Shortage of welders leaves unfilled jobs
The national need for welders is exploding
By Chris Moore and Eleanor Shelton
Tom Graham has a calm, cool demeanor. He’s a big man with Grizzly Adams-like hair and beard, but when he lowers his large black welding helmet down over his face he turns into Darth Vader on a mission.
Why is Graham so confident? Maybe it has to do with job security. He’s a skilled welder and he knows that companies like Sweepster Inc., the world’s largest rotary sweeper manufacturer based in Michigan, would come to a screeching halt without workers like him.
According to both the Wall Street Journal and USA Today, manufacturing companies are screaming for welders because they are needed anywhere metal gives a structure its strength.
In the dry language of the U.S. Bureau of Labor Statistics, “Because of its strength, welding is used in shipbuilding, automobile manufacturing and repair, aerospace applications, and thousands of other manufacturing activities. Welding is also used to join beams when constructing buildings, bridges and other structures, and to join pipes in pipelines, power plants and refineries.”
In other words, welding is used in a lot of places.
Altered degree plans to fit your needs
Kilgore College is helping ready welders for the workforce through a newly introduced degree plan, in addition to their traditional certificate program.
“Instead of just having their basic courses and physical skills training, students are going to get a more in-depth training through the associate’s degree,” said David Galbraith, coordinator of industrial and transportation technology at KC. “In addition to the welding courses, they will now study the humanities, grammar, match and science classes, making them a well-rounded employee.”
By introducing the degree, which when approved will be partially funded by a grant from the East Texas Tech Prep Consortium Carl D. Perkins Vocational and Technical Education Act of 1998,* KC also tweaked its requirements for certificate completion and applied better-fitting courses for each avenue a student might choose to pursue.
The traditional welding certificate has been divided in two and now offers a basic and advanced certificate.
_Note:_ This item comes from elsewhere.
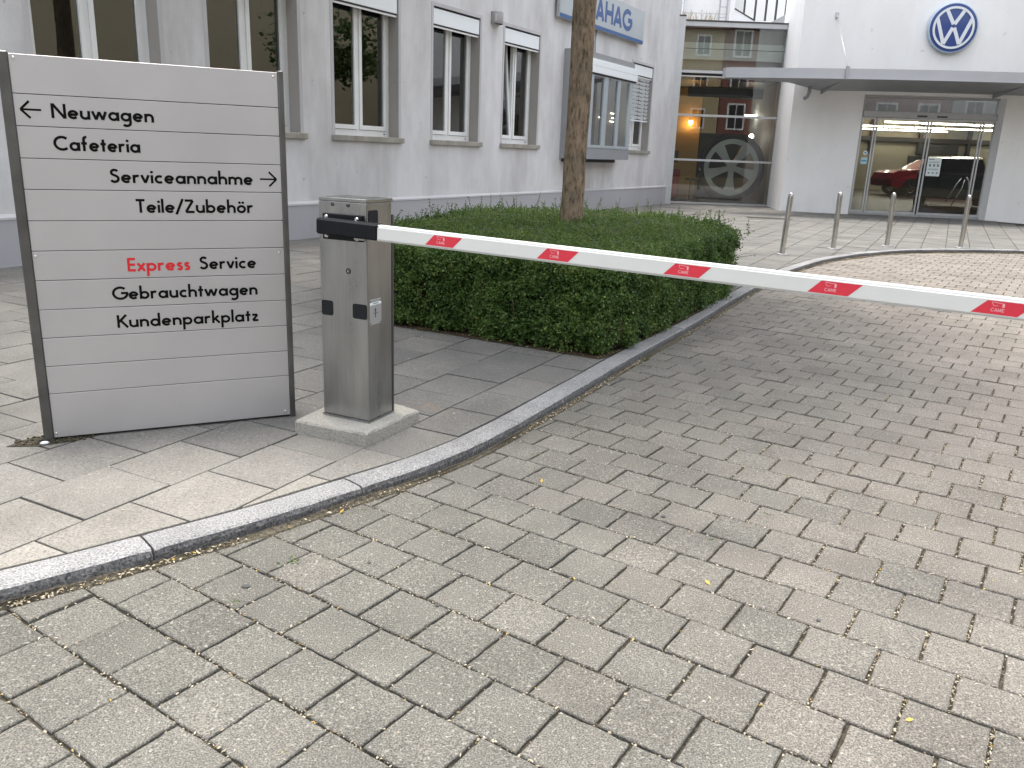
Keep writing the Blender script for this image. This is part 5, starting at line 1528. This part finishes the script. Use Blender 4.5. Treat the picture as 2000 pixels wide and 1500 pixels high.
mb = MB(); mb.box(4.0, 7.6, 24.52, 28, 4.90, 4.945); tag(mb.build('link_roof', M_canopyu), 'flat grey roof of the glazed link', 'roof')

# small covers in the paving
dc = empty('drain_cover', 'dark rectangular drain cover in the paving before the white wall', 'drain cover', (5.75, 19.3, .059), R(-6))
mb = MB(); mb.box(-.5, .5, -.22, .22, -.02, .003); mb.build('frame', M_mull, dc)
mb = MB()
for i in range(9): mb.box(-.46, .46, -.19+i*.042, -.165+i*.042, .003, .007)
mb.build('grate', pbr('cast_iron', (.10, .095, .085), .7, .4), dc)
mb = MB(); mb.box(3.35, 4.55, 21.9, 23.0, .050, .063)
tag(mb.build('floor_mat', pbr('mat_grey', (.12, .12, .12), .9, var=.2, vscale=60)), 'dark grey ground cover panel in the corner by the glass bay', 'mat')

# ------------------------------------------------------------------ houses across the street, seen mirrored in the glass
def house(name, label, loc, rot, w, hgt, dep, wall, stories, nwin, zf=3.0, trim=None, win=(1.0, 1.5)):
    e = empty(name, label, 'house', loc, rot)
    m_ = MB(); m_.box(0, w, 0, dep, 0, hgt); m_.build('wall', wall, e)
    m_ = MB(); m_.add([(-.3,-.3,hgt),(w+.3,-.3,hgt),(w+.3,dep+.3,hgt),(-.3,dep+.3,hgt),(0,dep/2,hgt+1.2),(w,dep/2,hgt+1.2)], [(0,1,5,4),(2,3,4,5),(0,4,3),(1,2,5)]); m_.build('roof', pbr(name+'_roof', (.16, .08, .06), .8), e)
    m_ = MB(); m_.box(-.02, w+.02, -.12, -.001, 0, 3.15); m_.build('dark_band', M_room2, e)  # dark band added to dim the mirrored street level
    for s_ in range(1, stories):
        for i in range(nwin):
            x = (i+.5)*w/nwin; z = 1.0+s_*zf
            m_ = MB(); ring(m_, x-win[0]/2-.1, x+win[0]/2+.1, z-.1, z+win[1]+.1, .12, -.05, .0); m_.box(x-.03, x+.03, -.03, -.001, z, z+win[1]); f_ = m_.build('window', trim or M_frame, e)
            m_ = MB(); m_.add([(x-win[0]/2+.02, -.012, z+.02), (x+win[0]/2-.02, -.012, z+.02), (x+win[0]/2-.02, -.012, z+win[1]-.02), (x-win[0]/2+.02, -.012, z+win[1]-.02)], [(0,1,2,3)]); m_.build('pane', M_carglass, f_)
    return e
M_hy = wall_mat('ochre_render', (.50, .40, .24), (.3, .25, .2), .3)
M_hr = wall_mat('dark_red_render', (.24, .10, .09), (.2, .1, .1), .3)
M_hb = wall_mat('beige_render', (.46, .40, .28), (.3, .25, .2), .3)
M_hg = wall_mat('grey_render', (.36, .40, .42), (.2, .2, .2), .3)
house('ochre_house', 'ochre house mirrored in the left half of the glazed link', (14.6, -16, 0), R(180), 12, 10.4, 8, M_hy, 4, 4, 2.55, win=(.9, 1.25))
house('red_house', 'dark red house with pale window strips mirrored in the glazed link', (19.9, -16.2, 0), R(180), 5.2, 10.6, 8, M_hr, 4, 2, 2.55, trim=M_white, win=(1.15, 1.7))
house('grey_house', 'grey house mirrored at the right edge of the glazed link', (36, -16, 0), R(180), 16, 10.2, 8, M_hg, 3, 6, 3.0)
house('beige_house', 'beige house mirrored in the tall office windows', (29, 2, 0), R(90), 34, 11, 8, M_hb, 3, 11, 3.3)
t2 = empty('roadside_tree', 'leafy tree mirrored in the third office window', 'tree', (16.8, 18.4, .05))
trunk_mesh([(0,0,-.05),(0,0,1.2),(.05,0,2.4),(.0,.05,4.2)], [.16,.13,.12,.06], 20, 40, .006).build('trunk', M_bark, t2)
Q, C = crown_leaves((0, 0, 4.6), (1.7, 1.7, 1.5), 3200, .12, 36, 8); np_mesh('crown', Q, 4, M_tleaf, C, t2)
The basic consists of four courses and 16 hours of course work while the advanced is nine courses and 34 hours. The new associate’s degree can be obtained in 64 semester hours.
“We added welding fundamentals back into the certificate plan, introduced a metallurgy course and reintroduced our introductory blueprint reading class because the industry has become more concerned with those skills in workers,” Galbraith said. “Students will get more in-depth welding instruction with the associate’s degree because they’re going to cover things like metallurgy that will make them more suitable for a foreman position because of their acquired skills.”
Worldwide welding
Those acquired skills may even be used in outer space.
NASA has given Delphi Corporation – a leading supplier of mobile electronics and transportation systems to the automotive industry – grants totaling more than $3-million to develop a more durable welding technique for the components of space vehicles designed for long missions. Welders and fabricators also help design and build the parts for Indy 500 and other Grand Prix racing.
“More than half of the Indy car construction is accomplished with welding, to say nothing of repairs,” said Randy Glassburn, editor of Lincoln Electric Stabilizer, a newsletter for welding professionals. “Name it – chassis, exhaust header systems, intake manifolds, tubing, shafts, brackets, housing and fittings, all of it.”
For those with a high risk tolerance there is also underwater welding. These intrepid welders repair such structures as submerged oil drilling towers, ship hulls or industrial seawalls.
When the luxury liner Queen Elizabeth II ran aground near Martha’s Vineyard in the earl 1990s, it took almost 200 welders and other skilled tradesmen 22 days to get the 67,000-ton vessel shipshape to cross the Atlantic back to its German shipyard.
Solid as a seam weld
According to an August 2006 Wall Street Journal article by Ilan Brat, because of two things – that welding is not a job that is easy to automate and the nation’s infrastructure is aging – there will always be a need for good welders.
Currently, the average age of welders is in the mid-50s, meaning a wave of retirement is looming. Companies who hire many welders are beginning to worry and are adding perks, like signing bonuses and guaranteed overtime to attract new welders.
“There is a shortage in the welding labor market due to attrition, and with the expected retirements that shortage is not going to get any better,” said Galbraith.
*Note: The Associate degree is pending approval by the Texas Higher Education Coordinating Board.